- YOUR OBJECTIVE -
Reproduce all records exactly.

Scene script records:
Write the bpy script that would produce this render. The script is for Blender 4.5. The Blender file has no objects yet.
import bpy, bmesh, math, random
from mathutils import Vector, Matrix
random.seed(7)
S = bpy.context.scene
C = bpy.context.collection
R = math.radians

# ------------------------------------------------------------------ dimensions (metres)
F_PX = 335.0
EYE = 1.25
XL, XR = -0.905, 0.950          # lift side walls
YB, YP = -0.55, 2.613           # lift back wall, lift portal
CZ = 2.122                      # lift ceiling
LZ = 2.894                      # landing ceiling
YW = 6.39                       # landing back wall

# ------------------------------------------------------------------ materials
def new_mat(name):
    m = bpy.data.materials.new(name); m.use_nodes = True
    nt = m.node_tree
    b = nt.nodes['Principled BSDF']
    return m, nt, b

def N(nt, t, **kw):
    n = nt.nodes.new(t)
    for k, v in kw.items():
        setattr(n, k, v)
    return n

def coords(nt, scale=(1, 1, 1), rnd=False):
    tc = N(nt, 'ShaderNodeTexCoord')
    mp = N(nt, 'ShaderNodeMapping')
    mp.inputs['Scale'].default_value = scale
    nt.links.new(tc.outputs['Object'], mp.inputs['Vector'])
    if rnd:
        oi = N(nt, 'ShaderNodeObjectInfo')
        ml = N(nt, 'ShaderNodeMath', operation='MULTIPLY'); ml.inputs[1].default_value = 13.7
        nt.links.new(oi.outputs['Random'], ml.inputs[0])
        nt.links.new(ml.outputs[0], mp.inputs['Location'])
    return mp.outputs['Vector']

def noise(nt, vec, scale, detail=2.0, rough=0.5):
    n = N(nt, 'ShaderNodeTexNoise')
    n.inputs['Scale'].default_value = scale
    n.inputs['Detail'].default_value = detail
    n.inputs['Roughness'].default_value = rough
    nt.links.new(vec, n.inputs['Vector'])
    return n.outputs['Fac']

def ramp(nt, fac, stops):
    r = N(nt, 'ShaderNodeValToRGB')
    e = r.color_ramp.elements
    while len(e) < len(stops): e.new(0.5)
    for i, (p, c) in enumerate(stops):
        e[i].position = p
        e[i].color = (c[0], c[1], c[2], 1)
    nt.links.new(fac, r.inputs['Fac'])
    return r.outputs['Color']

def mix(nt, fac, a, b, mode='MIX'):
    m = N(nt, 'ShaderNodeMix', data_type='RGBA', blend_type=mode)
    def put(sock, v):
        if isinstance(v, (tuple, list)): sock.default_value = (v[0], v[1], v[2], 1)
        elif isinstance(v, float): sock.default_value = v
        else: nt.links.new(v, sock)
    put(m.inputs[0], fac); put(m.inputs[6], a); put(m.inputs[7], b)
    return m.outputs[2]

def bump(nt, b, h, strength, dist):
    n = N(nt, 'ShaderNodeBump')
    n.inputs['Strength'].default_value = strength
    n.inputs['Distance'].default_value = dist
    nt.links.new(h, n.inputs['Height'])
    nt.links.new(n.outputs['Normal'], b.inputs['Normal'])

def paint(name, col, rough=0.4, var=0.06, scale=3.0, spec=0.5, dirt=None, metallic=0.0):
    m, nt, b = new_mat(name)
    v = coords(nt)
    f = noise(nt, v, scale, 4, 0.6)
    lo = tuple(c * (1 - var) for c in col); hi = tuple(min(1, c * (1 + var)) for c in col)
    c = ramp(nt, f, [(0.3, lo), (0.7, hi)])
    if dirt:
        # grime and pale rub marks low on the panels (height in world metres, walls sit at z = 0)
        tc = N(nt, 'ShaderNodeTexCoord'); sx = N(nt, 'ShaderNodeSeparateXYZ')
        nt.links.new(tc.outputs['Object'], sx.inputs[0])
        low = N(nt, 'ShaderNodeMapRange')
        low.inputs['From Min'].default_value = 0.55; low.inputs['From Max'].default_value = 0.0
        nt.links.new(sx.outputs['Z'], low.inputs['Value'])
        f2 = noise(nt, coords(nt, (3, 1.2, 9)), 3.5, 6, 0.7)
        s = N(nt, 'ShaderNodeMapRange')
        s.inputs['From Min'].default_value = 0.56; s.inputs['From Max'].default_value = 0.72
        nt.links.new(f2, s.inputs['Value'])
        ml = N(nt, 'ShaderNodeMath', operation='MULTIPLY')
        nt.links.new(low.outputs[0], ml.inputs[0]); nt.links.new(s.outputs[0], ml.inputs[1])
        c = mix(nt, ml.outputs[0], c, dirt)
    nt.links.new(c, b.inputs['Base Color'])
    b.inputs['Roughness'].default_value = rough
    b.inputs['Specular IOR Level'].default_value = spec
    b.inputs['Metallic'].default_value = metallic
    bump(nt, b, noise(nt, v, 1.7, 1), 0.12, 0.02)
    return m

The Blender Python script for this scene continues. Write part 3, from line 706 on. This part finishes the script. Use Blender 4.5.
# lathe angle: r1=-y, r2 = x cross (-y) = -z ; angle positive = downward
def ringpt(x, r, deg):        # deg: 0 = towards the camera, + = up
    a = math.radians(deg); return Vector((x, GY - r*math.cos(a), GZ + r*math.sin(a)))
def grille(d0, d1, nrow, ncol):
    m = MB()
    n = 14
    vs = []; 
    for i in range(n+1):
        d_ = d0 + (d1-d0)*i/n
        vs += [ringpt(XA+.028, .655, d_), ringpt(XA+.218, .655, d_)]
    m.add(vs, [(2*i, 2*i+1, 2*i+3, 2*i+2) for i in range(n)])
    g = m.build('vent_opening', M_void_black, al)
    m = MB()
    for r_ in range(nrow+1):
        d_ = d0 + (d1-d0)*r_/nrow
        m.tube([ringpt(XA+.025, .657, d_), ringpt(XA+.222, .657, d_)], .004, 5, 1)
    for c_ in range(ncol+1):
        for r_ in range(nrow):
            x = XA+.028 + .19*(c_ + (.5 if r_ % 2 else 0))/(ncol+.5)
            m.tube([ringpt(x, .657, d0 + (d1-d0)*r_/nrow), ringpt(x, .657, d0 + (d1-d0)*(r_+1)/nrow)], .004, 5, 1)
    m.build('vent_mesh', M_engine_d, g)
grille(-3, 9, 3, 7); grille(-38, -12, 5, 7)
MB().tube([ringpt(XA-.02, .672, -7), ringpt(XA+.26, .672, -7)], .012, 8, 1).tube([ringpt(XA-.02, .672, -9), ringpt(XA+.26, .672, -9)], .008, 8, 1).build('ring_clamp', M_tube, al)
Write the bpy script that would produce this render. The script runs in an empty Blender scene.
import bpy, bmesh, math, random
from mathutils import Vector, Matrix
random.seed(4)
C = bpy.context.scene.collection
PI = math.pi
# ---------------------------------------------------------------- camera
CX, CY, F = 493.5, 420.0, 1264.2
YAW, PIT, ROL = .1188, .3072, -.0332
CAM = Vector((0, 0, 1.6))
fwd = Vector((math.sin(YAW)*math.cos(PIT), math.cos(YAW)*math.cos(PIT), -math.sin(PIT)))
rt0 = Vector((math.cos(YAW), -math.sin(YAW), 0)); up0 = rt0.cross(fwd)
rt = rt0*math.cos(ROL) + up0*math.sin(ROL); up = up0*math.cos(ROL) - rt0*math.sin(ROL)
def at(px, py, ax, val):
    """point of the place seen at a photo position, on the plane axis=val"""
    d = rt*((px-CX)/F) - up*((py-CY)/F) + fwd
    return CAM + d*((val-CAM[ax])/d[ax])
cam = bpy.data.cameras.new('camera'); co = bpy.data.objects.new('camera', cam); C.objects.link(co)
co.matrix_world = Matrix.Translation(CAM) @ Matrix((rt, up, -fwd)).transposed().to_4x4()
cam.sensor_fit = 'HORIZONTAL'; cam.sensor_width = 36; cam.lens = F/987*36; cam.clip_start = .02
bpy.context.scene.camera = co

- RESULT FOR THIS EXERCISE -
Write the bpy script that would produce this render. The script is for Blender 4.5. The Blender file has no objects yet.
import bpy, bmesh, math, random
from mathutils import Vector, Matrix
random.seed(7)
S = bpy.context.scene
C = bpy.context.collection
R = math.radians

# ------------------------------------------------------------------ dimensions (metres)
F_PX = 335.0
EYE = 1.25
XL, XR = -0.905, 0.950          # lift side walls
YB, YP = -0.55, 2.613           # lift back wall, lift portal
CZ = 2.122                      # lift ceiling
LZ = 2.894                      # landing ceiling
YW = 6.39                       # landing back wall

# ------------------------------------------------------------------ materials
def new_mat(name):
    m = bpy.data.materials.new(name); m.use_nodes = True
    nt = m.node_tree
    b = nt.nodes['Principled BSDF']
    return m, nt, b

def N(nt, t, **kw):
    n = nt.nodes.new(t)
    for k, v in kw.items():
        setattr(n, k, v)
    return n

def coords(nt, scale=(1, 1, 1), rnd=False):
    tc = N(nt, 'ShaderNodeTexCoord')
    mp = N(nt, 'ShaderNodeMapping')
    mp.inputs['Scale'].default_value = scale
    nt.links.new(tc.outputs['Object'], mp.inputs['Vector'])
    if rnd:
        oi = N(nt, 'ShaderNodeObjectInfo')
        ml = N(nt, 'ShaderNodeMath', operation='MULTIPLY'); ml.inputs[1].default_value = 13.7
        nt.links.new(oi.outputs['Random'], ml.inputs[0])
        nt.links.new(ml.outputs[0], mp.inputs['Location'])
    return mp.outputs['Vector']

def noise(nt, vec, scale, detail=2.0, rough=0.5):
    n = N(nt, 'ShaderNodeTexNoise')
    n.inputs['Scale'].default_value = scale
    n.inputs['Detail'].default_value = detail
    n.inputs['Roughness'].default_value = rough
    nt.links.new(vec, n.inputs['Vector'])
    return n.outputs['Fac']

def ramp(nt, fac, stops):
    r = N(nt, 'ShaderNodeValToRGB')
    e = r.color_ramp.elements
    while len(e) < len(stops): e.new(0.5)
    for i, (p, c) in enumerate(stops):
        e[i].position = p
        e[i].color = (c[0], c[1], c[2], 1)
    nt.links.new(fac, r.inputs['Fac'])
    return r.outputs['Color']

def mix(nt, fac, a, b, mode='MIX'):
    m = N(nt, 'ShaderNodeMix', data_type='RGBA', blend_type=mode)
    def put(sock, v):
        if isinstance(v, (tuple, list)): sock.default_value = (v[0], v[1], v[2], 1)
        elif isinstance(v, float): sock.default_value = v
        else: nt.links.new(v, sock)
    put(m.inputs[0], fac); put(m.inputs[6], a); put(m.inputs[7], b)
    return m.outputs[2]

def bump(nt, b, h, strength, dist):
    n = N(nt, 'ShaderNodeBump')
    n.inputs['Strength'].default_value = strength
    n.inputs['Distance'].default_value = dist
    nt.links.new(h, n.inputs['Height'])
    nt.links.new(n.outputs['Normal'], b.inputs['Normal'])

def paint(name, col, rough=0.4, var=0.06, scale=3.0, spec=0.5, dirt=None, metallic=0.0):
    m, nt, b = new_mat(name)
    v = coords(nt)
    f = noise(nt, v, scale, 4, 0.6)
    lo = tuple(c * (1 - var) for c in col); hi = tuple(min(1, c * (1 + var)) for c in col)
    c = ramp(nt, f, [(0.3, lo), (0.7, hi)])
    if dirt:
        # grime and pale rub marks low on the panels (height in world metres, walls sit at z = 0)
        tc = N(nt, 'ShaderNodeTexCoord'); sx = N(nt, 'ShaderNodeSeparateXYZ')
        nt.links.new(tc.outputs['Object'], sx.inputs[0])
        low = N(nt, 'ShaderNodeMapRange')
        low.inputs['From Min'].default_value = 0.55; low.inputs['From Max'].default_value = 0.0
        nt.links.new(sx.outputs['Z'], low.inputs['Value'])
        f2 = noise(nt, coords(nt, (3, 1.2, 9)), 3.5, 6, 0.7)
        s = N(nt, 'ShaderNodeMapRange')
        s.inputs['From Min'].default_value = 0.56; s.inputs['From Max'].default_value = 0.72
        nt.links.new(f2, s.inputs['Value'])
        ml = N(nt, 'ShaderNodeMath', operation='MULTIPLY')
        nt.links.new(low.outputs[0], ml.inputs[0]); nt.links.new(s.outputs[0], ml.inputs[1])
        c = mix(nt, ml.outputs[0], c, dirt)
    nt.links.new(c, b.inputs['Base Color'])
    b.inputs['Roughness'].default_value = rough
    b.inputs['Specular IOR Level'].default_value = spec
    b.inputs['Metallic'].default_value = metallic
    bump(nt, b, noise(nt, v, 1.7, 1), 0.12, 0.02)
    return m

The Blender Python script for this scene continues. Write part 3, from line 706 on. This part finishes the script. Use Blender 4.5.
# lathe angle: r1=-y, r2 = x cross (-y) = -z ; angle positive = downward
def ringpt(x, r, deg):        # deg: 0 = towards the camera, + = up
    a = math.radians(deg); return Vector((x, GY - r*math.cos(a), GZ + r*math.sin(a)))
def grille(d0, d1, nrow, ncol):
    m = MB()
    n = 14
    vs = []; 
    for i in range(n+1):
        d_ = d0 + (d1-d0)*i/n
        vs += [ringpt(XA+.028, .655, d_), ringpt(XA+.218, .655, d_)]
    m.add(vs, [(2*i, 2*i+1, 2*i+3, 2*i+2) for i in range(n)])
    g = m.build('vent_opening', M_void_black, al)
    m = MB()
    for r_ in range(nrow+1):
        d_ = d0 + (d1-d0)*r_/nrow
        m.tube([ringpt(XA+.025, .657, d_), ringpt(XA+.222, .657, d_)], .004, 5, 1)
    for c_ in range(ncol+1):
        for r_ in range(nrow):
            x = XA+.028 + .19*(c_ + (.5 if r_ % 2 else 0))/(ncol+.5)
            m.tube([ringpt(x, .657, d0 + (d1-d0)*r_/nrow), ringpt(x, .657, d0 + (d1-d0)*(r_+1)/nrow)], .004, 5, 1)
    m.build('vent_mesh', M_engine_d, g)
grille(-3, 9, 3, 7); grille(-38, -12, 5, 7)
MB().tube([ringpt(XA-.02, .672, -7), ringpt(XA+.26, .672, -7)], .012, 8, 1).tube([ringpt(XA-.02, .672, -9), ringpt(XA+.26, .672, -9)], .008, 8, 1).build('ring_clamp', M_tube, al)
Write the bpy script that would produce this render. The script runs in an empty Blender scene.
import bpy, bmesh, math, random
from mathutils import Vector, Matrix
random.seed(4)
C = bpy.context.scene.collection
PI = math.pi
# ---------------------------------------------------------------- camera
CX, CY, F = 493.5, 420.0, 1264.2
YAW, PIT, ROL = .1188, .3072, -.0332
CAM = Vector((0, 0, 1.6))
fwd = Vector((math.sin(YAW)*math.cos(PIT), math.cos(YAW)*math.cos(PIT), -math.sin(PIT)))
rt0 = Vector((math.cos(YAW), -math.sin(YAW), 0)); up0 = rt0.cross(fwd)
rt = rt0*math.cos(ROL) + up0*math.sin(ROL); up = up0*math.cos(ROL) - rt0*math.sin(ROL)
def at(px, py, ax, val):
    """point of the place seen at a photo position, on the plane axis=val"""
    d = rt*((px-CX)/F) - up*((py-CY)/F) + fwd
    return CAM + d*((val-CAM[ax])/d[ax])
cam = bpy.data.cameras.new('camera'); co = bpy.data.objects.new('camera', cam); C.objects.link(co)
co.matrix_world = Matrix.Translation(CAM) @ Matrix((rt, up, -fwd)).transposed().to_4x4()
cam.sensor_fit = 'HORIZONTAL'; cam.sensor_width = 36; cam.lens = F/987*36; cam.clip_start = .02
bpy.context.scene.camera = co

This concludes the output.